# start of Given information

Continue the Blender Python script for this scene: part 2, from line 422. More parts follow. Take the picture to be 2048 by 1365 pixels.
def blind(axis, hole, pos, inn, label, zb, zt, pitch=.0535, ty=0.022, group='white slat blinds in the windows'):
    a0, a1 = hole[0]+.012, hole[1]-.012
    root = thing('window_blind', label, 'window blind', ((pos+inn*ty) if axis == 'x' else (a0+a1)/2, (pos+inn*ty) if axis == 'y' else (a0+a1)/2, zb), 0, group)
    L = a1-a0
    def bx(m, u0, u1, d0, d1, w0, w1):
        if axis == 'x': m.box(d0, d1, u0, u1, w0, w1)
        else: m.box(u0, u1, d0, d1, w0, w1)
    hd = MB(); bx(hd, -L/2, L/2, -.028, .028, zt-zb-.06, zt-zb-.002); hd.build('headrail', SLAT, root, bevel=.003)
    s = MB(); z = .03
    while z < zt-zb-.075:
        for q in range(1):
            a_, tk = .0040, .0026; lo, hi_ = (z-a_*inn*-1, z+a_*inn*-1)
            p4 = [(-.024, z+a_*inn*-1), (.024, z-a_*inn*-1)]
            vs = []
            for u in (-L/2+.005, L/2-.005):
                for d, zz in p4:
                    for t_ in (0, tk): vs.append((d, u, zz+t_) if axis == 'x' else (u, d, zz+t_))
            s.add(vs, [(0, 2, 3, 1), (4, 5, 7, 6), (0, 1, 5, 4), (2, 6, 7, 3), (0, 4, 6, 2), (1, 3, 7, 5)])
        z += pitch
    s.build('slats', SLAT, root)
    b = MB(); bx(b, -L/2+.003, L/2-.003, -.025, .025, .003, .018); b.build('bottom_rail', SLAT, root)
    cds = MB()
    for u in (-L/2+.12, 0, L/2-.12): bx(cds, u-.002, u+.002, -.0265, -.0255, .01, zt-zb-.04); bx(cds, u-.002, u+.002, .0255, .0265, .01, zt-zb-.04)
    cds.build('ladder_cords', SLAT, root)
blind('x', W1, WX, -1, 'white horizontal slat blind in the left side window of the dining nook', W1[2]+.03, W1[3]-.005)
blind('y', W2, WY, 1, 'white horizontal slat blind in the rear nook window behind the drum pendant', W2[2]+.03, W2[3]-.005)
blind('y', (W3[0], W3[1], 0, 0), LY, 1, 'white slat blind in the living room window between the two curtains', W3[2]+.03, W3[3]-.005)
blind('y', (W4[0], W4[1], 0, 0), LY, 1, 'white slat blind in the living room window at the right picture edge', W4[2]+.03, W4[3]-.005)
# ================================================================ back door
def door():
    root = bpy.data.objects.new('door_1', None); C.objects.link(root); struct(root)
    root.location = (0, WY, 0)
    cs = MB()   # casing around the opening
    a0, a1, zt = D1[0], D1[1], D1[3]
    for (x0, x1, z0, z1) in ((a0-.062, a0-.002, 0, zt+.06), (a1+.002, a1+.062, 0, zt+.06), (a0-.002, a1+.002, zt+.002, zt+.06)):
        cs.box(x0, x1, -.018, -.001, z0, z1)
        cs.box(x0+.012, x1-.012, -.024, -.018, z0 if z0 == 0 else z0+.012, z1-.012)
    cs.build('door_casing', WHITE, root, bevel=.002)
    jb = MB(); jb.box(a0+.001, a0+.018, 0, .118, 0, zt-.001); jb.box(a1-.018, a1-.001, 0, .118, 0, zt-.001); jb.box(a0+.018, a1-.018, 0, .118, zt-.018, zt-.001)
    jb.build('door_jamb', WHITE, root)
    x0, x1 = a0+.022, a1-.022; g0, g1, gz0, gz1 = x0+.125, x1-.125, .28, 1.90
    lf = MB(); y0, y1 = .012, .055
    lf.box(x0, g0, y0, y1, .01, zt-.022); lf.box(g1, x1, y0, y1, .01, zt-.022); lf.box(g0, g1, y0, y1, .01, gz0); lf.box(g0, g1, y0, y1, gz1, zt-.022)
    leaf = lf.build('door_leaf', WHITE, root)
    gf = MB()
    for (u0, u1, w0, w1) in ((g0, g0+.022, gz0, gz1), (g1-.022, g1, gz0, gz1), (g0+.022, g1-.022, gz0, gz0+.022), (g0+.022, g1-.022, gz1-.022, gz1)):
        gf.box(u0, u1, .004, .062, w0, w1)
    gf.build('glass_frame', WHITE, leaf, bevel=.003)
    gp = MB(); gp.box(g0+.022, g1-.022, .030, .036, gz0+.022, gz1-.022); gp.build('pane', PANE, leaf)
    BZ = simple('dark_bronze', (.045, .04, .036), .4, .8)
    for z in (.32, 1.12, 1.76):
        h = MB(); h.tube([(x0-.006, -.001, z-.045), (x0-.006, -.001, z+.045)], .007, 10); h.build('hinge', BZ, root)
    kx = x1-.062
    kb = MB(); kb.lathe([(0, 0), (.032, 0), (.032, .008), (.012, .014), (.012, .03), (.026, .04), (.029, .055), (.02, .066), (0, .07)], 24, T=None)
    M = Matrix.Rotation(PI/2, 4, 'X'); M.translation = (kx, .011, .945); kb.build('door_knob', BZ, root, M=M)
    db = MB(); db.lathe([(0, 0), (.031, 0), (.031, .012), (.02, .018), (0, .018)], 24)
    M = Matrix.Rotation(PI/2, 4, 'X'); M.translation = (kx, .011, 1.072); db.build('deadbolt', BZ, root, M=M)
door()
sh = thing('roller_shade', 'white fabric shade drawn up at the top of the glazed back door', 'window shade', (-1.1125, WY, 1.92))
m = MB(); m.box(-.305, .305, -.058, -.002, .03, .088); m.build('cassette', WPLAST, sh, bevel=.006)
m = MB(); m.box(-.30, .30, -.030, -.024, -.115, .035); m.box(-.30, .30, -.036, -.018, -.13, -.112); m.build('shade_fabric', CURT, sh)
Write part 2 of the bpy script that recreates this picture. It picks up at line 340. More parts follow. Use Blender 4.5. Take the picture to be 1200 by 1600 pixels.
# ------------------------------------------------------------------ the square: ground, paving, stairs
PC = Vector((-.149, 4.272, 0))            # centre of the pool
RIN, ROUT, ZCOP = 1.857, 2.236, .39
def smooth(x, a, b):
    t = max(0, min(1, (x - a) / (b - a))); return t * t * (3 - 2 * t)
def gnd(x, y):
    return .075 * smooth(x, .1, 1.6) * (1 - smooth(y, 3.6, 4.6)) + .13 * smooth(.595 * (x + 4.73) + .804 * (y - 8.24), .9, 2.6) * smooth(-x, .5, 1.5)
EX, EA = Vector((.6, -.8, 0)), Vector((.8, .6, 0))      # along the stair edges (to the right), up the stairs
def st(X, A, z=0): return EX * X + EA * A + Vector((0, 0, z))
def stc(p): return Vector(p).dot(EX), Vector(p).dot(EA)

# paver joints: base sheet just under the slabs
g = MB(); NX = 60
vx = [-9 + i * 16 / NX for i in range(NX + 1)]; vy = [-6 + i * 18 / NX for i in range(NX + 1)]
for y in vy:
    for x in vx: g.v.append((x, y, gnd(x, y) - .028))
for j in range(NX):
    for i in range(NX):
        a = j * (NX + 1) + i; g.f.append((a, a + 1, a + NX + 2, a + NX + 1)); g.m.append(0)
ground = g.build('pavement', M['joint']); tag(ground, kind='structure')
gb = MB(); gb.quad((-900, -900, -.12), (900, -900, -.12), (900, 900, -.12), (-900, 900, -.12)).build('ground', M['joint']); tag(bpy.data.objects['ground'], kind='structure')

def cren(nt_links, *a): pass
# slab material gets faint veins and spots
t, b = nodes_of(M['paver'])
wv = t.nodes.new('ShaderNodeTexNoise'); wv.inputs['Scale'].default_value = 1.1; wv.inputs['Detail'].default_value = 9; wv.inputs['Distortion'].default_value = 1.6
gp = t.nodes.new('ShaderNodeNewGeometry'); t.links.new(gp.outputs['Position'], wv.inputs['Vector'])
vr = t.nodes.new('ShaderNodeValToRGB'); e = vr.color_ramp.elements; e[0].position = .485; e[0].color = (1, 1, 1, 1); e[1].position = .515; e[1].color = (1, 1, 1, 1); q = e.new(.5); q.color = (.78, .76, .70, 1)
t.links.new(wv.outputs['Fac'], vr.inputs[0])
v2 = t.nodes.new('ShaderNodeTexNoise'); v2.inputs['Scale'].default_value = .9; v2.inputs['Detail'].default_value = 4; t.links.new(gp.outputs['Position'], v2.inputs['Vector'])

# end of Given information

• [Aim]:
The first line to be transcribed is the one containing "Write part 2", and the last is the one containing "def stc(p): return". Transcribe exactly those lines and nothing else.

• [Written answer]:
Write part 2 of the bpy script that recreates this picture. It picks up at line 340. More parts follow. Use Blender 4.5. Take the picture to be 1200 by 1600 pixels.
# ------------------------------------------------------------------ the square: ground, paving, stairs
PC = Vector((-.149, 4.272, 0))            # centre of the pool
RIN, ROUT, ZCOP = 1.857, 2.236, .39
def smooth(x, a, b):
    t = max(0, min(1, (x - a) / (b - a))); return t * t * (3 - 2 * t)
def gnd(x, y):
    return .075 * smooth(x, .1, 1.6) * (1 - smooth(y, 3.6, 4.6)) + .13 * smooth(.595 * (x + 4.73) + .804 * (y - 8.24), .9, 2.6) * smooth(-x, .5, 1.5)
EX, EA = Vector((.6, -.8, 0)), Vector((.8, .6, 0))      # along the stair edges (to the right), up the stairs
def st(X, A, z=0): return EX * X + EA * A + Vector((0, 0, z))
def stc(p): return Vector(p).dot(EX), Vector(p).dot(EA)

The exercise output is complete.